Theoretical study on the tunable electronic band structure of Cs2PbI2Cl2/CsPbBr3 halide perovskite heterostructure driven by ferroelectric polarization modulation

Abstract

Ferroelectric polarizationhas been considered to be an key factor to tune the structural and photoelectric properties of perovskites and their heterostructures. While there has been growing researches made in the novel phenomena originating from interface formed between oxide perovskites, the effects of ferroelectric polarization on the electronic properties of halide perovskites and their heterostructures are rarely studied. Herein, by using first-principles calculations, all-inorganic halide perovskite heterostructure composed of 3D perovskite tetragonal CsPbBr3 and 2D Ruddlesden-Popper (RP) perovskite Cs2PbI2Cl2 is constructed for disclosing the relationship between the intrinsic polarization of tetragonal CsPbBr3 and electronic band structure of heterostructure.
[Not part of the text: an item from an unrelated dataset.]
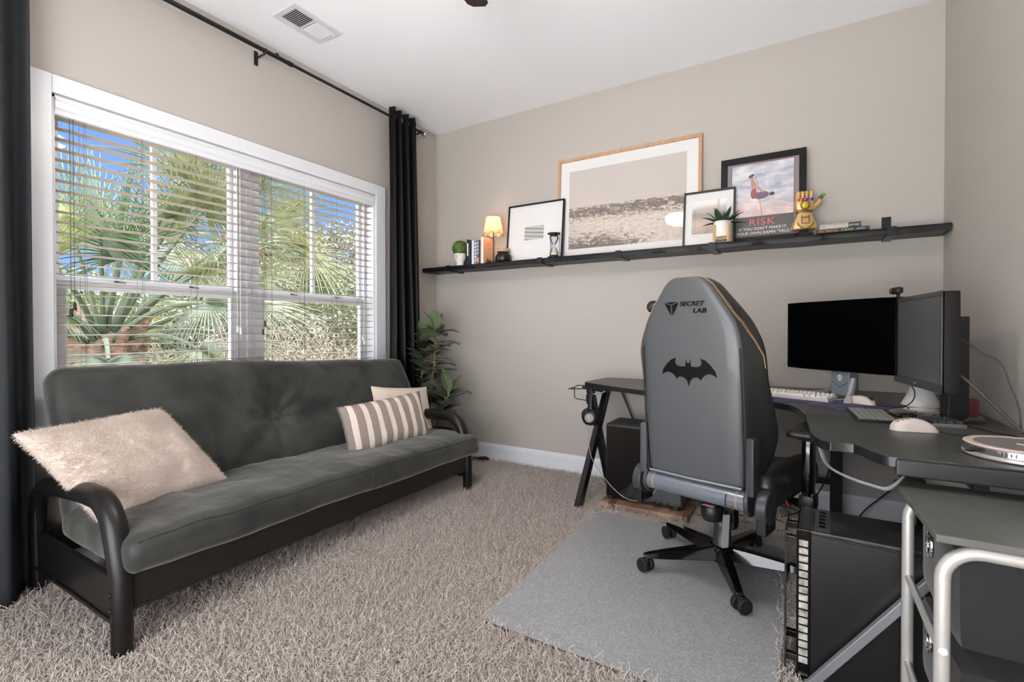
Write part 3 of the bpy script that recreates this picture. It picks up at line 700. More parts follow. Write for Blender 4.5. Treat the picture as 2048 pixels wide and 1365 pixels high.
class NT:   # tiny node writer for prints
    def __init__(s, name, rough=.6):
        s.m = bpy.data.materials.new(name); s.m.use_nodes = True; s.t = s.m.node_tree; s.B = s.t.nodes['Principled BSDF']; s.B.inputs['Roughness'].default_value = rough
        tc = s.t.nodes.new('ShaderNodeTexCoord'); sp = s.t.nodes.new('ShaderNodeSeparateXYZ'); s.t.links.new(tc.outputs['Object'], sp.inputs[0])
        s.x, s.y, s.z = sp.outputs; s.co = tc.outputs['Object']
    def mth(s, op, a, b=None, c=None, clamp=False):
        q = s.t.nodes.new('ShaderNodeMath'); q.operation = op; q.use_clamp = clamp
        for i, v in enumerate((a, b, c)):
            if v is None: continue
            if isinstance(v, (int, float)): q.inputs[i].default_value = v
            else: s.t.links.new(v, q.inputs[i])
        return q.outputs[0]
    def noise(s, scale, st=(1, 1, 1), det=6, rough=.6, off=(0, 0, 0), dist=0):
        mp = s.t.nodes.new('ShaderNodeMapping'); mp.inputs['Scale'].default_value = st; mp.inputs['Location'].default_value = off
        n = s.t.nodes.new('ShaderNodeTexNoise'); n.inputs['Scale'].default_value = scale; n.inputs['Detail'].default_value = det; n.inputs['Roughness'].default_value = rough; n.inputs['Distortion'].default_value = dist
        s.t.links.new(s.co, mp.inputs[0]); s.t.links.new(mp.outputs[0], n.inputs['Vector']); return n.outputs[0]
    def ramp(s, v, stops):
        r = s.t.nodes.new('ShaderNodeValToRGB'); el = r.color_ramp.elements
        for i, (p, c) in enumerate(stops):
            q = el[i] if i < 2 else el.new(p)
            q.position = p; q.color = lin(c)
        s.t.links.new(v, r.inputs[0]); return r.outputs[0]
    def mix(s, f, a, b):
        m = s.t.nodes.new('ShaderNodeMix'); m.data_type = 'RGBA'
        for i, v in ((0, f), (6, a), (7, b)):
            if isinstance(v, tuple): m.inputs[i].default_value = lin(v)
            elif isinstance(v, (int, float)): m.inputs[i].default_value = v
            else: s.t.links.new(v, m.inputs[i])
        return m.outputs[2]
    def out(s, c): s.t.links.new(c, s.B.inputs['Base Color']); return s.m
def print_plane(parent, name, x0, x1, z0, z1, m, y=.0112):
    cx_, cz_ = (x0 + x1) / 2, (z0 + z1) / 2; a, b = (x1 - x0) / 2, (z1 - z0) / 2
    return MB().b2((-a, -.0004, -b), (a, .0004, b)).build(name, m, parent, loc=(cx_, y, cz_), smooth=False)
# big dunes print  (object coords: x +-0.405, z +-0.27)
n_ = NT('dunes_print', .7)
sky_ = n_.mix(n_.ramp(n_.noise(3, (1, 1, 2.2)), [(.35, (0, 0, 0)), (.65, (255, 255, 255))]), (190, 178, 173), (184, 181, 176))
h_ = n_.mth('ADD', n_.z, n_.mth('MULTIPLY', n_.mth('SUBTRACT', n_.noise(5, (1, 1, 1), 4), .5), .045))
tuft = n_.noise(17, (1, 1, 3.4), 9, .75, dist=1.2); tuft2 = n_.noise(110, (1, 1, .6), 6, .75)
sand = n_.mix(n_.ramp(n_.noise(30, (1, 1, 2), 5), [(.4, (0, 0, 0)), (.6, (255, 255, 255))]), (206, 194, 183), (188, 175, 164))
# weight of dark vegetation by height
wt = n_.t.nodes.new('ShaderNodeFloatCurve') if False else None
far_ = n_.mth('MULTIPLY', n_.mth('SUBTRACT', 1.0, n_.mth('ABSOLUTE', n_.mth('DIVIDE', n_.mth('ADD', h_, .03), .085)), clamp=True), .15)
near_ = n_.mth('MULTIPLY', n_.mth('MULTIPLY', n_.mth('SUBTRACT', n_.mth('MULTIPLY', h_, -1.0), .14, clamp=True), 1.2), n_.mth('SUBTRACT', .75, n_.mth('MULTIPLY', n_.x, 2.6), clamp=True))
dk = n_.mth('GREATER_THAN', n_.mth('ADD', n_.mth('ADD', n_.mth('MULTIPLY', tuft, .72), n_.mth('MULTIPLY', tuft2, .28)), n_.mth('ADD', far_, near_)), .585)
dkc = n_.mix(n_.ramp(tuft2, [(.4, (0, 0, 0)), (.6, (255, 255, 255))]), (92, 84, 80), (140, 126, 116))
land = n_.mix(dk, sand, dkc)
dunes = n_.out(n_.mix(n_.mth('LESS_THAN', h_, .012), sky_, land))
t = pframe('large oak framed print of grassy sand dunes, biggest picture on the shelf', 1.175, 2.177, .73, -.052, 2.3, .022, .028, M_oak, 0, M_matw)
print_plane(t, 'print', -.41, .408, .068, .635, dunes)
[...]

Cs atoms and Pb atoms of tetragonal CsPbBr3 in heterostructure are artificially moved away from the equivalent centers to simulate increased polarization. Our results show that with the spontaneous polarization of tetragonal CsPbBr3 increasing, the bandgap of heterostructure decreases, and the band alignment switches from staggered type-II to broken-gap type-III. Moreover, large cation–anion displacements along z-direction in tetragonal CsPbBr3 can be observed when tensile strains (≥5%) are applied, indicating a increased ferroelectric polarization, which also facilitates the decreasing of bandgap in heterostructure and the type-II-type-III transition of band alignment. Our study suggests that control over the polarization of ferroelectric materials is of great importance to tune the photoelectric properties of perovskite-based devices.